MM: Okay, my father's name was Hide Murase. He was born in 1917 in Kingman, Arizona, and I'll get back to that later. My mother is Mitsuko Murase, her maiden name was Oguchi, spelled O-G-U-C-H-I, or sometimes with an O-H-G-U-C-H-I, and she was born in 1924 in Manchuria. And I have to back up a little further than that because the first person in my family to come to America was my paternal grandfather. His name was Eiichi, and he was the fourth son in a farming family in western Japan, not too far from Hiroshima. And by Japanese tradition, the first son got all of the family assets and property, and they were considered what's called atotsugi, or to carry on the family name. But in any case, my grandfather, being the fourth son, didn't have that many opportunities or things to look forward to in his town. So he went out to Yokohama to look for a job where a lot of young men, Japanese men, were going to seek adventure and other opportunities, and he had heard about the U.S. So this would be around, I'm guessing about 1900. And I'll cut this part short, but he went back and forth working on a Merchant Marines ship for an American company. And after maybe thirteen, fourteen, fifteen years, he took a wife in Japan and they moved to Arizona where my father was born. And soon after his birth, my father and the family moved to San Francisco, and so my father grew up in San Francisco Japantown from about two years old to about thirteen years old. And at that time, around 1929, the stock market crashed, the beginning of the Great Depression, and among Japanese Americans or Japanese living in this country, there was a lot of movement. And some went back, and people speculate on, some went back because they were successful and they raised, like they had worked on jobs and was able to save money so they can go home as a success. I think that many people went back because, since they didn't fulfill their aspirations, and then also the fact that the economy in the U.S. -- as in all over the world -- was bad in the beginning of '29. And I think there was also a trend of many Japanese sending their kids back to Japan for a Japanese education, and I know that many immigrant parents, even now, shin-Issei, send their kids to Japan or take them every summer. They want to make sure that they have some level of culture and history and language exposed to them. So anyway, so that's what happened to my father.

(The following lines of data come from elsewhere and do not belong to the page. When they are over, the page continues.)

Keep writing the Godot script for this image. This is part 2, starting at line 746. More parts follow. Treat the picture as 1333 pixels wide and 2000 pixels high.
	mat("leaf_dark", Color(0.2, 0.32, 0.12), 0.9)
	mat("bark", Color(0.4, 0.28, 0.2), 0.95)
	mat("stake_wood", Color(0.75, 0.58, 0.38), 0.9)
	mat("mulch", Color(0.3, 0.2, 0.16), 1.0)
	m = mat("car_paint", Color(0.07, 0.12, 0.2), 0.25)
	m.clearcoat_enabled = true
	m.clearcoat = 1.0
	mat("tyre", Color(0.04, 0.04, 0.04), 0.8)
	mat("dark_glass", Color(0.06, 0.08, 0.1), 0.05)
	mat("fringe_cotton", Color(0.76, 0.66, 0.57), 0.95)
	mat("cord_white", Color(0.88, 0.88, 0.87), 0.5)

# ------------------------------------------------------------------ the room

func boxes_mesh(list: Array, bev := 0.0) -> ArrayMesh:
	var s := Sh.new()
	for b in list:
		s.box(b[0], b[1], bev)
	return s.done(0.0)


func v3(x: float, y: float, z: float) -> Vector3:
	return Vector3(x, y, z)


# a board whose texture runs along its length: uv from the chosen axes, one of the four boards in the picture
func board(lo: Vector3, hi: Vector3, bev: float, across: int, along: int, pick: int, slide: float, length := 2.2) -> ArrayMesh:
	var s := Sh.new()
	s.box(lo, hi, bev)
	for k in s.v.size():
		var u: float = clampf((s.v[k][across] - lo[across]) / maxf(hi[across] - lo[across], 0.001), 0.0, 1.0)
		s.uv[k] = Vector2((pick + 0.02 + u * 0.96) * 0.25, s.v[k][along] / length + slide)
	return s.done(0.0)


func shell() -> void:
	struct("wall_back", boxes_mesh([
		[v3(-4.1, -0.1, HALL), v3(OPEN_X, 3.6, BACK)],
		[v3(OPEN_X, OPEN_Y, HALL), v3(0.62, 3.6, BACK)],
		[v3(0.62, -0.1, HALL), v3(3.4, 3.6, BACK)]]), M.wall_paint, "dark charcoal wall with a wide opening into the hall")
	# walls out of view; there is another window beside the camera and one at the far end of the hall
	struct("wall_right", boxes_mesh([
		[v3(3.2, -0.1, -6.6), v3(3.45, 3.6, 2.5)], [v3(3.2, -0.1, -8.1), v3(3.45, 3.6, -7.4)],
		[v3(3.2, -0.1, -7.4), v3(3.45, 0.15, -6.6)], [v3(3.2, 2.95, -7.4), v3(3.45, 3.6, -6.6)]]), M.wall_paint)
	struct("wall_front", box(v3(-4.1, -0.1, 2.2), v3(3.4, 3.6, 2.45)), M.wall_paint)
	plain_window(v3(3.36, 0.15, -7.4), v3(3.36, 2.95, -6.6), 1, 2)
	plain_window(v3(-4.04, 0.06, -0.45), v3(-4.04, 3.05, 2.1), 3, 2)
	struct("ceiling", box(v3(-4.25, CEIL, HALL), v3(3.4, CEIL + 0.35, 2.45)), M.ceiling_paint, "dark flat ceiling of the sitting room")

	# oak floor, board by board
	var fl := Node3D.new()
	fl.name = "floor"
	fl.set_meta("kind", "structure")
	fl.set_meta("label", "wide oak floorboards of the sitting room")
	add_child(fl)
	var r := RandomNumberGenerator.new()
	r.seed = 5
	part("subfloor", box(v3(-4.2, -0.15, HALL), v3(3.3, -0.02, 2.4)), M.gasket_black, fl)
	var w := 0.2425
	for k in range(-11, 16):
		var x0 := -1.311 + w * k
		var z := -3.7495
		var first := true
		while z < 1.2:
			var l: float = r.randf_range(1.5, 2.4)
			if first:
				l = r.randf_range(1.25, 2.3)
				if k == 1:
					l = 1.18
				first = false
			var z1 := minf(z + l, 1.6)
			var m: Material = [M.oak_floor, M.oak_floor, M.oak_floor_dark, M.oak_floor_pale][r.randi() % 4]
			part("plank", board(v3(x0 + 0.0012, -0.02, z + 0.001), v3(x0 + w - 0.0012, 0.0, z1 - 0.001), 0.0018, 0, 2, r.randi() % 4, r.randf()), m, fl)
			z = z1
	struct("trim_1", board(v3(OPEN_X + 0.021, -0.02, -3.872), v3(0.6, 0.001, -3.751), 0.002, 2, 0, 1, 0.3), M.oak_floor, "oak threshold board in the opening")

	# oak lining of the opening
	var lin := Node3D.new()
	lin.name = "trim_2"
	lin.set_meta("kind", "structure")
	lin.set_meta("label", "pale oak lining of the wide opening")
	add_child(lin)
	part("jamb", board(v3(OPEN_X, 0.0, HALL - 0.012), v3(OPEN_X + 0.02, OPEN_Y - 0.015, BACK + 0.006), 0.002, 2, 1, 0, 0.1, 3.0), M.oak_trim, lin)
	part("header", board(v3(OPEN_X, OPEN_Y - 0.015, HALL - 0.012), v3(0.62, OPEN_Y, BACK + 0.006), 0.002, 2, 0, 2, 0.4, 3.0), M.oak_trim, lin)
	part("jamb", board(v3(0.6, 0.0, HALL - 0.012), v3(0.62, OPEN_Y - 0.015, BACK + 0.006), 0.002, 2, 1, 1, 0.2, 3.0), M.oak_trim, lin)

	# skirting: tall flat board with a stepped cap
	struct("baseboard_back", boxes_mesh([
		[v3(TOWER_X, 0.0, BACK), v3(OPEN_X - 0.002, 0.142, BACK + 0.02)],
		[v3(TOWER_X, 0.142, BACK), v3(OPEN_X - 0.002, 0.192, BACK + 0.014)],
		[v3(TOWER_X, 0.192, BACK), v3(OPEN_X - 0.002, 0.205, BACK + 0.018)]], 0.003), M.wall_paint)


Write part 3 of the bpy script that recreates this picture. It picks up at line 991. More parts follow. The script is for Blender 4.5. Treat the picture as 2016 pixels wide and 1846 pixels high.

So he lived in Japan in the prewar years and leading up to World War II. By that time, he was, I think, a young man going to college and studying to become a dentist. But he always had dreams of coming back to the U.S. and living here, he felt a sense of freedom and some attachment, even though he was very culturally Japanese as a Kibei. So he started thinking about that, but because of the war, he was not able to fulfill that dream. And I think it took until... well, in 1945, the war ended, 1952, the McCarran-Walter Act was passed and some immigration policies changed and naturalization policies changed for Asians. But it wasn't until 1956 that he was able to consummate his arrangements personally for his family. So we came in 1956 when I was nine years old, so that's beginning of my story in the U.S.